Alguien me dijo, en un bar: “El suelo de Santa Clara parece que tiene diez años. Ya está muy sucio”. Así que fui a recorrer esa calle, aún metida en el incordio de unas obras que, se suponía, acababan antes de Semana Santa. O eso fue lo que anunciaron entonces. Efectivamente, lo comprobé caminando por allí, por encima del granito de China y de Sayago. El aspecto es, en suma, indecente. Esa, y no otra, es la palabra que a uno le viene a la cabeza al observar tales suelos. Aspecto indecente, sucio, desaseado, como el rostro sin afeitar de un alcohólico que haya dormido a la intemperie. Por aquí y por allá hay lamparones, manchas gigantes, rastros de suciedad. Mientras uno va caminando tiene la impresión de que Santa Clara la hubiese atravesado una legión de hombres que portaban enormes bolsas de churros, y que la grasa de los churros había ido cayendo al suelo para no quitarse jamás. Esta vez no pueden echar la culpa a los jóvenes ni al botellón, sino a la calidad del material que han colocado.

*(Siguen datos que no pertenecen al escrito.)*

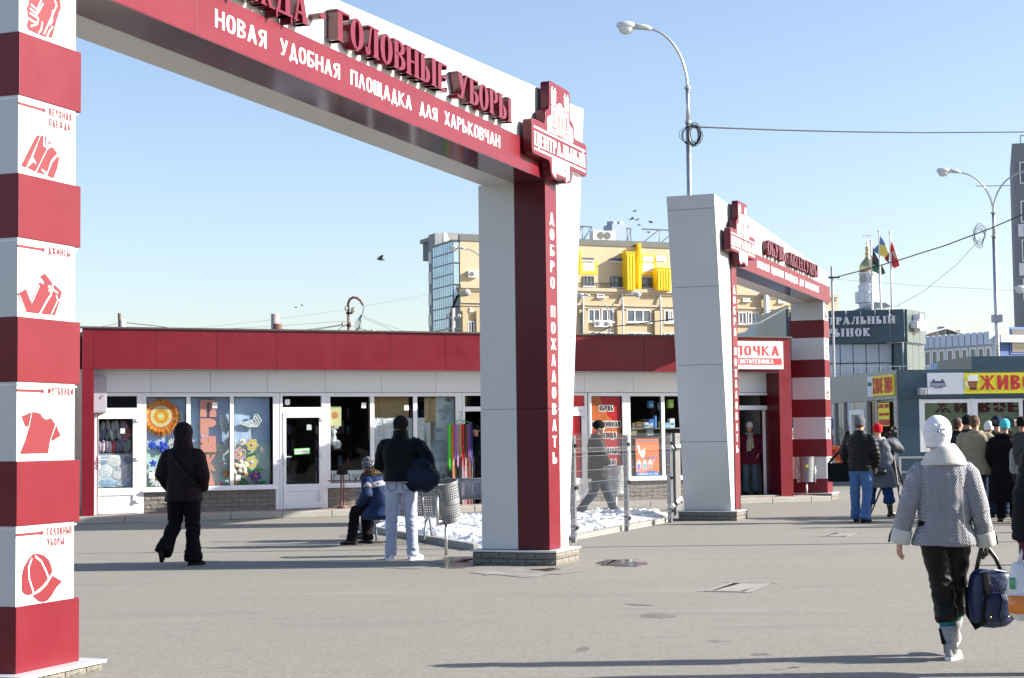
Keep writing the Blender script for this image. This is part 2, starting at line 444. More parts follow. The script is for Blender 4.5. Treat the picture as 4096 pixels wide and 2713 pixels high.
def put_letters(parent,name,mats,txt,x0,z0,x1,z1,y,depth,**kw):
 """solid letters, one object each: front enamel, dark returns"""
 out,w=text_polys(txt,**kw);sx=(x1-x0)/w;sz=z1-z0
 for i,P in out:
  mb=MB();cx=x0+min(p[0]for q in P for p in q)*sx
  for j,q in enumerate(P):
   n0=len(mb.f);mb.prism([(x0+p[0]*sx-cx,z0+p[1]*sz-z0)for p in q],-depth-.0012*(j%6),0)
   for k in range(n0,len(mb.f)):mb.mi[k]=0 if k==n0 else 1
  o=mb.build(name,mats,parent,loc=(cx,y,z0))
# ------------------------------------------------------------------ the two market gateways
_brick_meshes={}
def brick_mesh(L,H,D,seed,m=None,key=''):
 """rock-faced brick: chamfered block with an uneven front (front faces -y, origin at left bottom back)"""
 k=(round(L,3),round(H,3),seed,key)
 if k in _brick_meshes:return _brick_meshes[k]
 rnd=random.Random(seed*77+int(L*1000));mb=MB();nx=4;nz=3
 vs=[];fs=[]
 for i in range(nx):
  for j in range(nz):
   e=(i in(0,nx-1))or(j in(0,nz-1))
   vs.append((L*i/(nx-1),-(.006 if e else rnd.uniform(.012,.026)),H*j/(nz-1)))
 for i in range(nx-1):
  for j in range(nz-1):
   a=i*nz+j;fs.append((a,a+nz,a+nz+1,a+1))
 mb._add(vs,fs);mb.box(0,-.0055,0,L,D,H)
 me=mb.mesh('brick',m or m_brick);_brick_meshes[k]=me;return me
def brick_run(parent,x0,x1,y,z0,courses,H,L,rot=0.0,gap=.01,org=(0,0),m=None,D=.05,key='',holes=()):
 """bricks in running bond along local x from x0 to x1 on a face at y, each an object; rot turns the run about org"""
 c,s_=cos(rot),sin(rot)
 for k in range(courses):
  x=x0;first=True;off=(k%2)*.5
  while x<x1-.02:
   w=L*(1-off)if first and off else L
   first=False;w=min(w,x1-x-(gap if x1-x>w else 0))
   if x1-(x+w)<.05:w=x1-x
   bw=max(.03,w-gap)
   px_,py_=x,y
   o=inst('brick',brick_mesh(round(bw,3),H,D,random.randrange(4),m,key),parent,
     (org[0]+px_*c-py_*s_,org[1]+px_*s_+py_*c,z0+k*(H+gap)),(0,0,rot))
   x+=w
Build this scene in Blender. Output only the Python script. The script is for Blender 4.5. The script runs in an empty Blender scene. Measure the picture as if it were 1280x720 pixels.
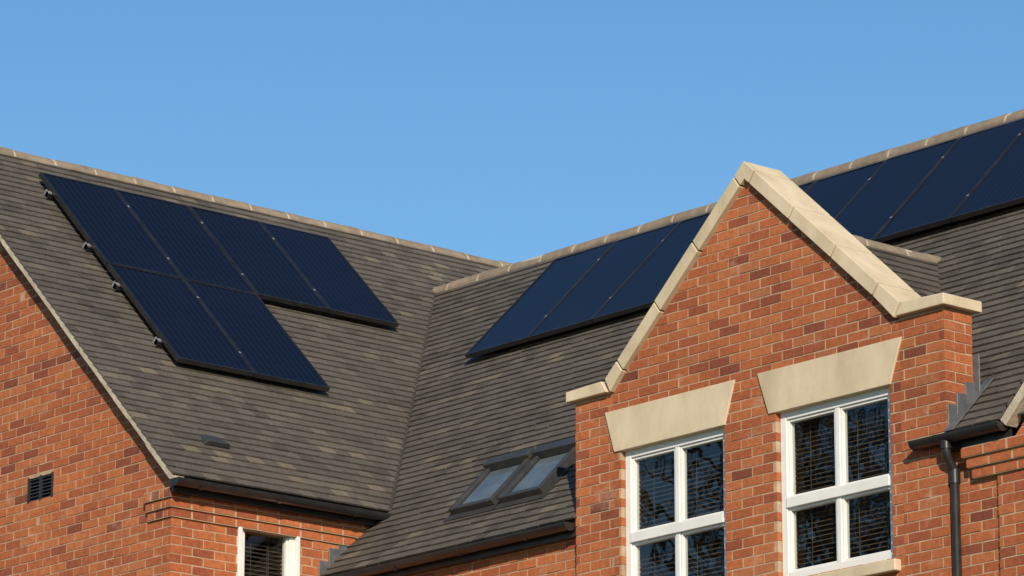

Al acercarme a la plaza de Castilla y León creí, por un segundo, que me aproximaba a un puerto pesquero. Al principio no supe a qué obedecía esa extraña perspectiva. No tardé en darme cuenta: los tres o cuatro palitroques con focos incorporados que han puesto se parecen a las grúas que uno ve en los puertos pesqueros. Pero aquí no hay mar, ni barcos, ni huele a peces, ni tampoco hay estibadores faenando. De momento, sólo han dejado una palmera viva, solitaria, en el centro. En aquella plaza y en las plazas de Fernández Duro y de la Constitución no queda una brizna de hierba. Hasta el momento, la primera plaza, donde Hacienda, se parece a un puerto sucio y sin agua; la tercera, con sus bancos y sus jardineras, se parece a una triste, vacía y olvidada estación de autobuses. El aspecto de ambas es desolador, mustio. Aunque aún faltan por poner los árboles previstos en la plaza de Castilla y León. El parque infantil, visto ahora de cerca, es un parque digno de enseñarse en un museo, sí, pero para los chavales dudo que funcione. No me he acercado por las obras de La Horta, y lo dejo para mi próximo viaje a la ciudad, con la intuición de que aún van para largo y podré darme, más adelante, un paseo por los socavones de aquel barrio. No quise, tampoco, arriesgarme a entrar en la plaza de San Gil, donde han encontrado los hallazgos arqueológicos (no todo iban a ser disgustos y malas noticias). Es difícil de entender que se las hayan arreglado para colocar suelos que ni siquiera son capaces de limpiar. Salvo que contraten a una patrulla de barrenderos y señoras de la limpieza, armados todos con escobas, fregonas, espátulas y estropajos, y se dediquen un día a la semana a fregotear el pavimento, al menos para que no se nos caiga la cara de vergüenza cuando los extranjeros y turistas caminen por la principal vía de peatones de la ciudad.
Estas son algunas de las consecuencias de hacer las cosas mal, a destiempo y tratando de ahorrarse una pasta. Vuelve uno a su ciudad y no reconoce algunos lugares emblemáticos. Pero es lo que predomina en las urbes. Se juntan los políticos y los constructores y arrasan la naturaleza, convierten los paisajes a los que los habitantes se han acostumbrado (y que adoran, no lo duden) en lugares grises e impersonales, con el color propio y monótono de la burocracia y el cemento. El objetivo siempre es el dinero, no el bienestar del ciudadano. Javier Marías, al comentar en su artículo semanal la cuestión sobre los árboles del Paseo del Prado, ha escrito: “A la gente no se le puede cambiar la fisonomía de sus ciudades hasta hacerlas irreconocibles, ni siquiera si es supuestamente para mejor (casi nunca lo es)”. Pues a eso me refiero.